Uma das garantias mais prementes para a consolidação do fenômeno jurídico é o estabelecimento de um Estado de Direito, baseado na obrigação de seguir as diretrizes jurídicas e proteger os direitos humanos dos cidadãos.[4] Ele é uma situação jurídica onde as atividades do cidadão e do Estado estão subordinadas à lei.
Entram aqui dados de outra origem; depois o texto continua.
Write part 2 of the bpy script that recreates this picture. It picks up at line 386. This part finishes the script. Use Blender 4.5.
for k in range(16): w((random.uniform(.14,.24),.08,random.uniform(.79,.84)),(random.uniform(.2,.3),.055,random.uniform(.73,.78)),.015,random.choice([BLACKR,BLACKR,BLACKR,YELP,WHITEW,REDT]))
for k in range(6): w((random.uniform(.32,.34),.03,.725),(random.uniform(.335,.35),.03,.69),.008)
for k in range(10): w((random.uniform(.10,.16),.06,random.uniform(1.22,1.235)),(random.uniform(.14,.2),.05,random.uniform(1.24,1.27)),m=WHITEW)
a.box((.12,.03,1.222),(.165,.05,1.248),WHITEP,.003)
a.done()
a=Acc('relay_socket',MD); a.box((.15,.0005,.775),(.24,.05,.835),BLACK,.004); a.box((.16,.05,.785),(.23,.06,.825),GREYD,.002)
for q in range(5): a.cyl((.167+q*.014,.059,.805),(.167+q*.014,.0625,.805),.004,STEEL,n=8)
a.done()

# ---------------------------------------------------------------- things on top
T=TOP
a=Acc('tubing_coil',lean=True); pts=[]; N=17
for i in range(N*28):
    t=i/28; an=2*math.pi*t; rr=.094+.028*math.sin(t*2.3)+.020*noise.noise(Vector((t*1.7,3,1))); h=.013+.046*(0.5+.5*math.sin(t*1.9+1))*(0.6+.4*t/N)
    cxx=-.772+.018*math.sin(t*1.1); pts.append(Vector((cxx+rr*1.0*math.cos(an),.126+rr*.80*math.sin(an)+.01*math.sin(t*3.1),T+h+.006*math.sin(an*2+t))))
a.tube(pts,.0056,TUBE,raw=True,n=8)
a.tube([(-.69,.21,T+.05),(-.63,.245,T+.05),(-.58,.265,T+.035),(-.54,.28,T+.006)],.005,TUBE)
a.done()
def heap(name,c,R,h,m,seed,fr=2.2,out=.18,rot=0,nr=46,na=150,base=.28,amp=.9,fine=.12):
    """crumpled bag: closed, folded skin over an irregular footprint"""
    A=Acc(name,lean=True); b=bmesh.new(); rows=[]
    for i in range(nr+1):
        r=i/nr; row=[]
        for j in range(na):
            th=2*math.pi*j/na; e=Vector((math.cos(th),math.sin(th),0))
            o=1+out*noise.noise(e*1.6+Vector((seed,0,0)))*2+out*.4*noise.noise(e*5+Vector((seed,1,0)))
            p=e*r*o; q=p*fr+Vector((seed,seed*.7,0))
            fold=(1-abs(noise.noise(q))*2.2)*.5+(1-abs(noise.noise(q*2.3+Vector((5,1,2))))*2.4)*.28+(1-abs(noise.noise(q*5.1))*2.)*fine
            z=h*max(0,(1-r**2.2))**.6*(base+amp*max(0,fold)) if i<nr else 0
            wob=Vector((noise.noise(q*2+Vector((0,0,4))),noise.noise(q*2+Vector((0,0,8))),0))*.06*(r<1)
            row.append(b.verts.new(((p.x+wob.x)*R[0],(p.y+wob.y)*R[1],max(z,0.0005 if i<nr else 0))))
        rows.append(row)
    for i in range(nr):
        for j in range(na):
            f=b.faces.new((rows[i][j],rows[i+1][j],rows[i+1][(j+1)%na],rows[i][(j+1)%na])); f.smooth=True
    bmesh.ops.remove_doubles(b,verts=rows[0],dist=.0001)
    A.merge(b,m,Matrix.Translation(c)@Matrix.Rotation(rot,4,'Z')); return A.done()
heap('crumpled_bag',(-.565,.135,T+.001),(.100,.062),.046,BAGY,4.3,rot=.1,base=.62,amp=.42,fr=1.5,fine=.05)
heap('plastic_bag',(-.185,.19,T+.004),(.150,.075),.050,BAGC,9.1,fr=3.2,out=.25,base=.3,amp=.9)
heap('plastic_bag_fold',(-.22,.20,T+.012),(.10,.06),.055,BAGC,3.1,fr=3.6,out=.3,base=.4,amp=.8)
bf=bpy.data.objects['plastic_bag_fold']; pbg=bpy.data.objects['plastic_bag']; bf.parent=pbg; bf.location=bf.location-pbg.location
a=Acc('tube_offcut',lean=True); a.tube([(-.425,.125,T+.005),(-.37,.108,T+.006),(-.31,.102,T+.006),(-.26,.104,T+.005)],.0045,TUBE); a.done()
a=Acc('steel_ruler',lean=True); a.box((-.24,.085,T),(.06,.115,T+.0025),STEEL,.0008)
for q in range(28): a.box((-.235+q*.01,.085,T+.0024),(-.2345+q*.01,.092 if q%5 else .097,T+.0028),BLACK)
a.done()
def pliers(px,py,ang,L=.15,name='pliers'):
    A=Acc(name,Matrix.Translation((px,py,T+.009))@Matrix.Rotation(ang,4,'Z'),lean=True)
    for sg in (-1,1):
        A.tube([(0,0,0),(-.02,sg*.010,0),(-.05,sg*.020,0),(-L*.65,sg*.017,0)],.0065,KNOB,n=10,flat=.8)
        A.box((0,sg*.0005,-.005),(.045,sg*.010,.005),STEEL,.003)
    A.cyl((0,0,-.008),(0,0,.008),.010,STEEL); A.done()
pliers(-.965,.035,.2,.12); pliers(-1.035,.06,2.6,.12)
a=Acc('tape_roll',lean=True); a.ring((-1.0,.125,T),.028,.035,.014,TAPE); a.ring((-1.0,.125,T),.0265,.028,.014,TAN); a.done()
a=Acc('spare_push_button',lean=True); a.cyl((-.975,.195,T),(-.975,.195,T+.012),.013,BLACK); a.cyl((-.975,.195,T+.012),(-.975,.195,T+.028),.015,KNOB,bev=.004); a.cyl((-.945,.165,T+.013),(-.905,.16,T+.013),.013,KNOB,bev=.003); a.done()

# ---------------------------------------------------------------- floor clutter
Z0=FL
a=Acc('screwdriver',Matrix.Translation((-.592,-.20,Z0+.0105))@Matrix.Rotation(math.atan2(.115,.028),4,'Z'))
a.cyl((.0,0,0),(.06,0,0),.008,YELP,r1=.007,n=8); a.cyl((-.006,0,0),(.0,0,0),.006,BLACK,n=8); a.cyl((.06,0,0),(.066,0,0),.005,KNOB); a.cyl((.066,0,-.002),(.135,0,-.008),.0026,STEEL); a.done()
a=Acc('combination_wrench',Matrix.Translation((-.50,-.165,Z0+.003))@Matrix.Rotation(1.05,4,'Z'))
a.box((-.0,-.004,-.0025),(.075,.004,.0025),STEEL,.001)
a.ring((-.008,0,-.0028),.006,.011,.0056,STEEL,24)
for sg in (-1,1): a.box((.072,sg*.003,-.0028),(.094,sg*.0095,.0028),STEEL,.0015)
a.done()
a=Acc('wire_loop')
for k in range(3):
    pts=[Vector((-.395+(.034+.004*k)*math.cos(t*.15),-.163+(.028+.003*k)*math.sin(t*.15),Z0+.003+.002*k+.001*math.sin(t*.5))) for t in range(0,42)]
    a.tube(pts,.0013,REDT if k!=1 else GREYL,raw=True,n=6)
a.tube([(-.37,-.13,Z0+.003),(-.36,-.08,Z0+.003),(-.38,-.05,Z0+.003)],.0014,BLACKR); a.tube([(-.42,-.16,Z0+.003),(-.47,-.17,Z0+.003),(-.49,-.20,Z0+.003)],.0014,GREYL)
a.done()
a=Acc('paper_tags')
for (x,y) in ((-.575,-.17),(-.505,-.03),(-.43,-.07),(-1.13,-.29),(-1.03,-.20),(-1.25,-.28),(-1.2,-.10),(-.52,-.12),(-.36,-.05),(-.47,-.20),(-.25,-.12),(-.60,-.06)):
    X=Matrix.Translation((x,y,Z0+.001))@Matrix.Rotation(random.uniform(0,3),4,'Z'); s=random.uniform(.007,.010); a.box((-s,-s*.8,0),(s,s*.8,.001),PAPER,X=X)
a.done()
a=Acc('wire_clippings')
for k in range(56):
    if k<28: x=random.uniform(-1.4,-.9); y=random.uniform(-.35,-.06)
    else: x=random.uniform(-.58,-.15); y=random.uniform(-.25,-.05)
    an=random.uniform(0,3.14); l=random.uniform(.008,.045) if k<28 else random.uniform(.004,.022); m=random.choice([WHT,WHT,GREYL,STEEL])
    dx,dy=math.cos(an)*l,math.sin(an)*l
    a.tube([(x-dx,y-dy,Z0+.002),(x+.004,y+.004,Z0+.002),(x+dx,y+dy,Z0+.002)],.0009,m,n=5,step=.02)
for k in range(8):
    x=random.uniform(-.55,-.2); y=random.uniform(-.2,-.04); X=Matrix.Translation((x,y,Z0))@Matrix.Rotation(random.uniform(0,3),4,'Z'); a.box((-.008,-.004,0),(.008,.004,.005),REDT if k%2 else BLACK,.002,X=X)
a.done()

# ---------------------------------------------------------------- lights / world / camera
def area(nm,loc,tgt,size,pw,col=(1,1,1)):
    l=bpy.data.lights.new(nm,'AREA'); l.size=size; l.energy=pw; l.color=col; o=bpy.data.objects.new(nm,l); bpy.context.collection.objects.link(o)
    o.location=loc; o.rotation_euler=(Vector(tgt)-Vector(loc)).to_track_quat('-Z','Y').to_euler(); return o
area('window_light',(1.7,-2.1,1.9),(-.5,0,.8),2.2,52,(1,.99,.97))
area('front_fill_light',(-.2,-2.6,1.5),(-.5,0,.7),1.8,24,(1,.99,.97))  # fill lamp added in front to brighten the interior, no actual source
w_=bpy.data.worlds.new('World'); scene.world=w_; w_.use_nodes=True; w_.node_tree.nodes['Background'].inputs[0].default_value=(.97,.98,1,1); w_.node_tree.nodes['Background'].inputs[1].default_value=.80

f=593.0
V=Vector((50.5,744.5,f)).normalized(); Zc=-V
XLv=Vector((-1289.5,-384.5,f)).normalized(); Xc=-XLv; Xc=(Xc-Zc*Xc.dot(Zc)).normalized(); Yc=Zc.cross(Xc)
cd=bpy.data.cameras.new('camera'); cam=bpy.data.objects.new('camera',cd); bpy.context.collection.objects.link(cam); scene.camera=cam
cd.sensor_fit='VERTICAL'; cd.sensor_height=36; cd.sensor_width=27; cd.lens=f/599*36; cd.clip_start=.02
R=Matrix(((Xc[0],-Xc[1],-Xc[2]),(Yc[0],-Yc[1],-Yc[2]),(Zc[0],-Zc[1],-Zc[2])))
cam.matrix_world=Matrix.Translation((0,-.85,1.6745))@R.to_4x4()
Ou seja, nesse sistema institucional há uma observância à hierarquia normativa, à supremacia da Constituição e aos direitos humanos.[5] Dessa forma, podemos entender que este modelo institucional se opõe às monarquias absolutas e às ditaduras, visto que essas estruturas estatais violam frequentemente os direitos humanos e cometem constantemente arbitrariedades.[6]
Assim, partindo-se do pressuposto que Estado de Direito é aquele estruturado em parâmetros normativos, emerge questão interessante referente à ambiguidade da própria expressão “Estado de Direito”. Como referido acima, não se deve atribuir a esta expressão uma necessária correlação com o direito escrito; no entanto, a sua compreensão ficará condicionada, inexoravelmente, àquilo que se entende por Direito. O Estado, entendido como comunidade politicamente organizada, pode assumir diferentes facetas proporcionalmente ao tipo de direito a que está atrelado: Estado de Direito feudal, burguês, nacional, teocrático etc.[7] O essencial para sua caracterização, é que a conduta dos entes estatais e dos cidadãos seja prefixada em bases legais, garantindo a concretização da segurança jurídica e impedindo abuso de poder.
A problemática enfocada é que a utilização exacerbada de padrões morais, voluntaristas, casuísticos e tópicos serve para arrefecer a consolidação do Estado de Direito brasileiro na medida em que atinge os pilares das garantias constitucionais clássicas. Esse processo de moralismo assistemático da seara jurídica precisa ser analisado com parcimônia porque pode atingir elementos basilares do garantismo constitucional. Não se questiona a introdução de padrões morais no sistema constitucional, desde que ele se compatibilize aos mandamentos reitores do sistema jurídico vigente.
Etimologicamente a palavra moralismo pode ser empregada como um desvio da moral, em um claro sentido pejorativo. Miguel Reale critica os juristas que não compreendem a diferença entre ilicitude moral da ilicitude jurídica, tencionando vincular o direito à Moral de maneira absoluta.[8]
A exacerbação do moralismo provoca um arrefecimento da densidade normativa e torna o ordenamento jurídico imprevisível, podendo propiciar que vetores morais de determinados grupos sociais sobreponham-se aos ditames agasalhados pela Carta Magna, inclusive maculando a estabilidade das relações jurídicas. Dessa forma, preceitos morais, mesmo que introduzidos normativamente no sistema jurídico, por intermédio de mandamentos infraconstitucionais, chocando-se frontalmente com garantias constitucionais, devem ser considerados inconstitucionais e expulsos da vida normativa.
Não se pode em nome de moralismos estovar a ordem jurídica estabelecida, fazendo com que supostos preceitos que são considerados como panacéias maculem direitos que secularmente foram concretizados no imaginário coletivo da sociedade. Se houver a retirada de prerrogativas constitucionais de um cidadão que notoriamente é considerado corrupto, nenhum homem de bem da sociedade estará resguardado de tiranias perpetradas em nome da virtude e dos bons costumes.
A exacerbação de moralismos no ordenamento jurídico é imunizar determinadas decisões judiciais, impedindo sua tipificação de inconstitucional ou que se possa discutir sua legitimidade. Busca-se através deste desiderato evitar qualquer tipo de discussão do conteúdo dessas leis agasalhadoras de parâmetros morais. Essas decisões podem até mesmo se chocar contra o ordenamento estabelecido, sem se preocupar com controle jurídico porque estariam amparados em “valores superiores”, que não cabem discussão, como se fossem dogmas auctoritas. Nesse diapasão, tenta-se colocar o Judiciário como guardião da moral, esquecendo-se que quando inexiste o sistema de freios e contrapesos, incentiva-se o arbítrio, não importando qua l seja o poder que exercerá a função de guardião.